What is the tuba and how do you play it?
- The tuba is a member of the brass family of instruments, so called because all of these instruments are made out of, yes you guessed it, brass.
- It is a very large instrument and is played sitting down with the bell of the tuba pointed upwards.
- Like the French horn, the tuba is made of metal tubing curled around a number of times. There is a mouthpiece at one end and a very large bell at the other.
- There are different sizes of tuba available to play, with the largest tubas producing the lowest notes. Each of these tubas has a different length of tubing in the instrument. The smallest, an F tuba has about 12 fat of tubing, with the largest, the Bb tuba having about 18 feet of tubing.
- To play the tuba, the player blows air through the mouthpiece, pursing their lips as they blow. Air then moves along the tubing, vibrating as it goes to make a sound and this air escapes from the bell at the end (the bell is so called because it is shaped rather like a bell!)
- The tuba is the lowest instrument because it has very long, and wide tubing compared with other brass instruments.
- To change the pitch on the tuba, a player can press keys on the instrument opening valves that change the shape, or length of tube air has to pass down before it can escape from the bell. A player can also change the volume, or amount, of air that goes down the tuba, or slightly change the shape of their mouth as they play.
- Someone who plays tuba is called a tuba player, tubaist or even tubist.
History of the tuba
- The tuba was invented in the early 1800s, well the modern instrument’s ancestor the basstuba was, by band master Wilhelm Wieprecht and instrument inventor Johann Moritz.
- The name of the instrument, tuba, comes from the Latin word “tubus” which means, unsurprisingly, tube. There were instruments called tuba before the modern instrument was invented.
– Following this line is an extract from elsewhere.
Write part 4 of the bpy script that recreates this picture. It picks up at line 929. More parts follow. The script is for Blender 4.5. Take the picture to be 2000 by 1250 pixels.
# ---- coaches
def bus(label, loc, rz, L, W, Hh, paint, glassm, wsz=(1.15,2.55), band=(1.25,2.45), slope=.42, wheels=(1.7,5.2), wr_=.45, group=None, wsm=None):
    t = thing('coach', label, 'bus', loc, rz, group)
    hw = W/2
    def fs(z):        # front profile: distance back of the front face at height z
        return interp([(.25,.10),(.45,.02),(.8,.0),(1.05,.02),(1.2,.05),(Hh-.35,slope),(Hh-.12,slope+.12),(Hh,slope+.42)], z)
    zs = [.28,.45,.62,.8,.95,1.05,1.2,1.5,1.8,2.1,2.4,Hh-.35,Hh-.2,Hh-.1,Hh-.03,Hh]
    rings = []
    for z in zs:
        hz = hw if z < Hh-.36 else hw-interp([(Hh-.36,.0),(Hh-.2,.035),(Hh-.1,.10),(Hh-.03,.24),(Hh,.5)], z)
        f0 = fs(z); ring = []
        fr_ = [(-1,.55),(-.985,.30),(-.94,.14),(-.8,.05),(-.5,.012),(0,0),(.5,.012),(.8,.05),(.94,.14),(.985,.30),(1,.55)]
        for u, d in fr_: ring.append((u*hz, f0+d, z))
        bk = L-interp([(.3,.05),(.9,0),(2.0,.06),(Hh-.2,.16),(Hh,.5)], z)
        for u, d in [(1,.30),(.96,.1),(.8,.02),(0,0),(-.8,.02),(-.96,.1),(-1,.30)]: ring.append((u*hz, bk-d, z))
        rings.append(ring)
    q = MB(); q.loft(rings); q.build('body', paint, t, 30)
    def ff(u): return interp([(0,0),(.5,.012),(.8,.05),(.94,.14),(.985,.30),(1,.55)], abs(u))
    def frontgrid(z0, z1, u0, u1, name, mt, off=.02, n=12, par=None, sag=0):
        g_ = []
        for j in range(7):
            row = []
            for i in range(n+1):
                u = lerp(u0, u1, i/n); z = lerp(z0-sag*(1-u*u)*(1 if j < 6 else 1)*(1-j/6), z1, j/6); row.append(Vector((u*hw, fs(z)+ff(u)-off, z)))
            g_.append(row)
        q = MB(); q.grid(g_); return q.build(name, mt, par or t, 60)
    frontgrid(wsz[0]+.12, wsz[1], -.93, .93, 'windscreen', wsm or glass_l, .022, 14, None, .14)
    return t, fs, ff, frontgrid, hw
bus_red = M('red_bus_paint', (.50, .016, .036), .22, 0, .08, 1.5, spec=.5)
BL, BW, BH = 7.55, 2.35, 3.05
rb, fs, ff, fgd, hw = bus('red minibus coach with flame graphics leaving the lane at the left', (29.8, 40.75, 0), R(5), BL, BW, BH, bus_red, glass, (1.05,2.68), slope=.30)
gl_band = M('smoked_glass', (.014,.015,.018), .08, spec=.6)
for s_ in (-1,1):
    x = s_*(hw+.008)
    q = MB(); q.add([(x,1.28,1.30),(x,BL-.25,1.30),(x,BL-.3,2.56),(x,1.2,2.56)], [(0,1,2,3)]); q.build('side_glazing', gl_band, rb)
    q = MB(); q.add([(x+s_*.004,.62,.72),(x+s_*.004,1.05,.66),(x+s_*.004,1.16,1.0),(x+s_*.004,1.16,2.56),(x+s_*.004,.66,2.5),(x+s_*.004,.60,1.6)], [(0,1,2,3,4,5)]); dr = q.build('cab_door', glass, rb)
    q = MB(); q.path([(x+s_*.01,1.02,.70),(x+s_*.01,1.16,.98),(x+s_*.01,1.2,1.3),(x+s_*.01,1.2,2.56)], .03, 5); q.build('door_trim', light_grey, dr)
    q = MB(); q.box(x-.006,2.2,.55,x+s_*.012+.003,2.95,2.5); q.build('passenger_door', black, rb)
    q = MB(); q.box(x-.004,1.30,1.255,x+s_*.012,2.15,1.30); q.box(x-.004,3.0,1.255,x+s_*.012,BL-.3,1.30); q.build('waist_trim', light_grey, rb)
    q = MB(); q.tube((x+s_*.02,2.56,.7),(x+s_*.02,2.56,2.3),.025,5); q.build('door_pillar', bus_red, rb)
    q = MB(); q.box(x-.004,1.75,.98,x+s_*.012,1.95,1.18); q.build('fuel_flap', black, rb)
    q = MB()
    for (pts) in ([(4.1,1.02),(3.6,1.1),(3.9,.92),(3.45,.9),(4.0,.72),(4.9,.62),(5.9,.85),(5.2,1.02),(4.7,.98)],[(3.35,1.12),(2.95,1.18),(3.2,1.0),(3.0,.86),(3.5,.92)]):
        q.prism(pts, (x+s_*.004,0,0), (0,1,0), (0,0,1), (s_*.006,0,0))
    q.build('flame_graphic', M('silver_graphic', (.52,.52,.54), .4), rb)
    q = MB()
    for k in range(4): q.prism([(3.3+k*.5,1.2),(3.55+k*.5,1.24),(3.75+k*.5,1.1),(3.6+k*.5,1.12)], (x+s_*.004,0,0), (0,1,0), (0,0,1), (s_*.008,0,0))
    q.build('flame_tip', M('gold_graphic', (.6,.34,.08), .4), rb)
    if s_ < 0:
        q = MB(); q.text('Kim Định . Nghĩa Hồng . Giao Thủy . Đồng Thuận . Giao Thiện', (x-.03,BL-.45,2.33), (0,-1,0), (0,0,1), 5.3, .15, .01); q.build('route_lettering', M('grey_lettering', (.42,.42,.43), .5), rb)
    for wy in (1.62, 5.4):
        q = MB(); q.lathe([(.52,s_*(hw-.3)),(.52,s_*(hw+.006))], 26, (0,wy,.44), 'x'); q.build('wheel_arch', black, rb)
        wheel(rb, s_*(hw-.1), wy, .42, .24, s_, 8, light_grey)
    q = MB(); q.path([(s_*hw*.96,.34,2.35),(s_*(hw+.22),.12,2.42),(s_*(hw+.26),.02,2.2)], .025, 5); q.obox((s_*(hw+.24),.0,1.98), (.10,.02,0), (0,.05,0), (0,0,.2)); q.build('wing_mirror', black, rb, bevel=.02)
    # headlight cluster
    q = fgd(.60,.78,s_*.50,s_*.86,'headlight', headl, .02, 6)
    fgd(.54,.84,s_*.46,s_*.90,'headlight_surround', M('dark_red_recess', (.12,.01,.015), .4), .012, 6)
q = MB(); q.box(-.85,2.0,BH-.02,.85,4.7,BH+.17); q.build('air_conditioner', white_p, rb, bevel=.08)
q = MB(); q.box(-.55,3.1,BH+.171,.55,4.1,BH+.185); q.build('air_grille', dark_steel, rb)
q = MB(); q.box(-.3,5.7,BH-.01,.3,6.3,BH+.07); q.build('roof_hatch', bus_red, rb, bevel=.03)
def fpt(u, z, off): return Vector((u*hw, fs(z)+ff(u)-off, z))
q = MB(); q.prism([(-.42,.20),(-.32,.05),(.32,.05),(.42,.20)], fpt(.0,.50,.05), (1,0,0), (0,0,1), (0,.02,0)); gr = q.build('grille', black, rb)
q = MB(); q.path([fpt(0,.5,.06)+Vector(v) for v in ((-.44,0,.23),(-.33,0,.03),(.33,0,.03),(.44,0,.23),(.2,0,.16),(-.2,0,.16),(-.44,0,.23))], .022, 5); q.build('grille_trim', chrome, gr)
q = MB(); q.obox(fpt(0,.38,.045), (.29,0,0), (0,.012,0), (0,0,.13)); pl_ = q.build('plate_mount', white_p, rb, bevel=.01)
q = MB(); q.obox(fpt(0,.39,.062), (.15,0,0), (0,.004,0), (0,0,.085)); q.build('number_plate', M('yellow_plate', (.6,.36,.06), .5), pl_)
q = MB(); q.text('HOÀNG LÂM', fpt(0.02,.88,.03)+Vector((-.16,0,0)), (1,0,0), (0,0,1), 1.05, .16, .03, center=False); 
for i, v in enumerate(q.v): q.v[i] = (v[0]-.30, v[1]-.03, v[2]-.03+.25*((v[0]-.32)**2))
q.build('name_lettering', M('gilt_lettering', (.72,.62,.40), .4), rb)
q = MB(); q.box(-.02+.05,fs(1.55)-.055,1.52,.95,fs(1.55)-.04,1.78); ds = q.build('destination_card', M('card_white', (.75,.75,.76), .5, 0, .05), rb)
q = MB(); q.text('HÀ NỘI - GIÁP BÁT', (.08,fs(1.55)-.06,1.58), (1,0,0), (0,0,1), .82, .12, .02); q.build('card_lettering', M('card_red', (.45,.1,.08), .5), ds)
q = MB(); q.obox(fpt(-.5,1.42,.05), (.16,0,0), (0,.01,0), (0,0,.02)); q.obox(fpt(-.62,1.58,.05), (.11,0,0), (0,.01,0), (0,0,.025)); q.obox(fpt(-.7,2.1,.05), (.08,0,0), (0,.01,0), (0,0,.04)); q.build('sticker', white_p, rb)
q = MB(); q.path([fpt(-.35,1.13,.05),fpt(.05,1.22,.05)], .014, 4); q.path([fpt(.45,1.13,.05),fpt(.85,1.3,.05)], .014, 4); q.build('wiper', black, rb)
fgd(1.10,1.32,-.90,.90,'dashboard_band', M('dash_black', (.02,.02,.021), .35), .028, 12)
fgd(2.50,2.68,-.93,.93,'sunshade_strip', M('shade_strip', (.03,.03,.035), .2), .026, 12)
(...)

There was a bronze instrument used in ancient Greece and Rome that was called a tuba, but this was very different to our modern instrument. In fact the word tuba was often used to refer to any instrument that used tubing, like horns, trumpets or bugles. That is why, when the tuba’s ancestor was made by Wieprecht and Moritz it was called a basstuba, as it was lower pitched than any of the previous tubas.
Famous tuba players
- Famous tuba players around the world include musicians Roger Bobo, Carol Jantsch and Velvet Brown.
- Did you know that the Queen of Soul, Aretha Franklin, also played tuba?
Tuba World Records
- On 7 December 2018, 835 tuba players played “Silent Night” as part of a performance of 13 carols and hymns at TUBACHRISTMAS in Kansas, USA. This gave them the Guinness World Record for being the largest tuba ensemble.